"Standing up and saying 'no' is the least I can do," says Jenny, part of a three-member, cash-strapped Ithaca commune trying to get themselves — and anyone else they can enlist — to Chicago to protest the Vietnam War in "Days of Rage," the Steven Levenson play on stage last weekend, and next, at the Greenhouse Theater Center on Lincoln Avenue.
After weeks of effort, they've signed up two people — five if they count themselves.
Current events have a way of resonating with history. America's undeniable current slide into authoritarianism evokes the 1930s: all-powerful, venerated leader with his thumb jammed in every aspect of public life? Check. News media condemned while ridiculous lies are promoted and believed? Double check. Powerless groups blamed unfairly for social ills and persecuted in public displays of random cruelty? Yup, got those too.
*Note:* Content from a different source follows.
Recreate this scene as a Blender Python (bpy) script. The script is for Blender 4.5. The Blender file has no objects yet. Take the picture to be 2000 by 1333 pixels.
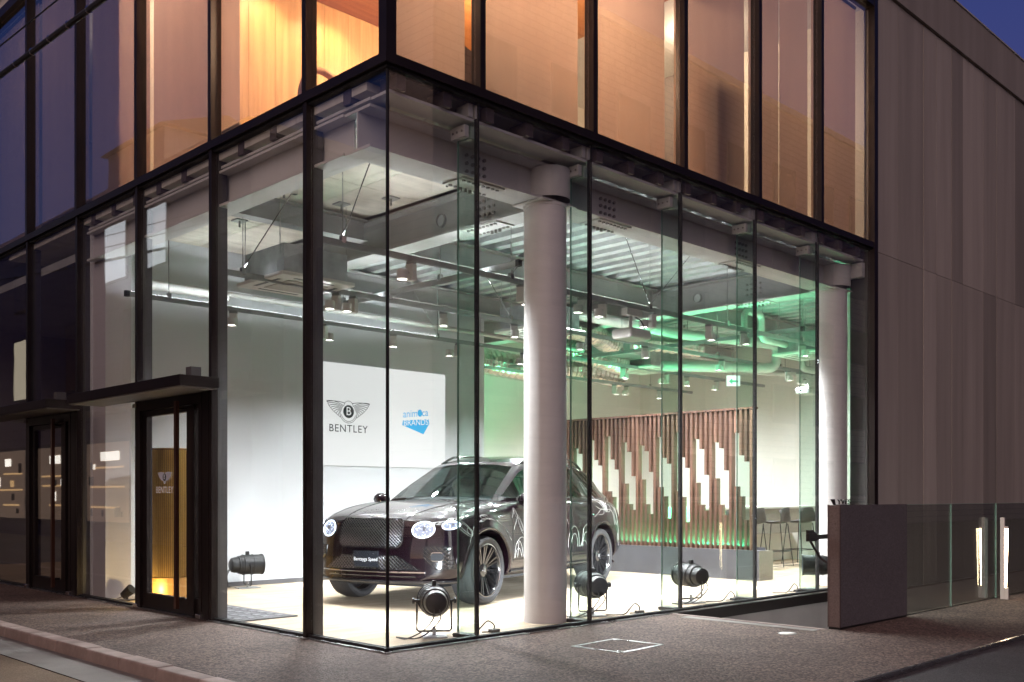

Meanwhile the reaction, of some, to that slide harkens back to the 1960s, when youth took to the streets to raise their voices and tell themselves they were accomplishing something.
It's an awkward fit, as the whole-world-is-watching grandiosity of the 1960s is generally missing from the inflatable-frogs-will-lead-us "No Kings" rallies, where the whole point seems to be registering massive opposition while demonstrating that sending in the military is unwarranted. They're trying to shore up the American system, not smash it.
"Days of Rage" opens with the show's focal point, Jenny, played with understated mastery by Olivia Tennison, leafleting outside a Sears store on a cold day. She's confronted by employee Hal (Dontayecq Albert, in a fine post-college stage debut) whose younger brother is in Vietnam. Her face is a symphony of disgust as Hal at first tries to get her to move on, then trots out his own paltry revolutionary bona fides: "I broke a toaster oven."
Hal is stirred into their distinctive mix of political agitation and sexual drama, as what starts as a love triangle turns into a love pentagram. He becomes the voice of the outside observer with a foot planted in the real world while his new radical friends quote Engels and spin their schemes.
"This is how the process happens. Revolution," says Quinn (Amanda Hoople backstopping the cast with unshowy precision).
"By yelling stuff at people?" Hal wonders.
Though set in October 1969, "Days of Rage" makes scant attempt to capture the era — from pre-show punk rock a decade in the future, to language mostly devoid of 1960s lingo while including a few anachronistic touches —"Totally!" — to Spence's Warby Parker-ish eyeglasses (Matt Tenny brings energy to the role, but not authenticity: he's a buff 21st century man cosplaying his grandfather).
The anachronistic aspect annoyed my wife, while it merely puzzled me. It's not like 1960s-era dress of threadbare radicals would be expensive to replicate, prompting me to check when the playwright was born: 1984.
It starts slow, but Levenson picks up the pace in the second half, and "Days of Rage" builds in force and well-deployed surprise. Throughout is much oblivious ridiculousness.
"I hate white people," says Peggy, the manipulative new convert, oddly eager to join their ranks, and herself white. "I can't help it. I always have."
But Jenny grounds us back in why this tumult is happening — napalm burning children alive in Vietnam. While Spence wonders how the towns around concentrations camps could go about their lives pretending nothing was going on.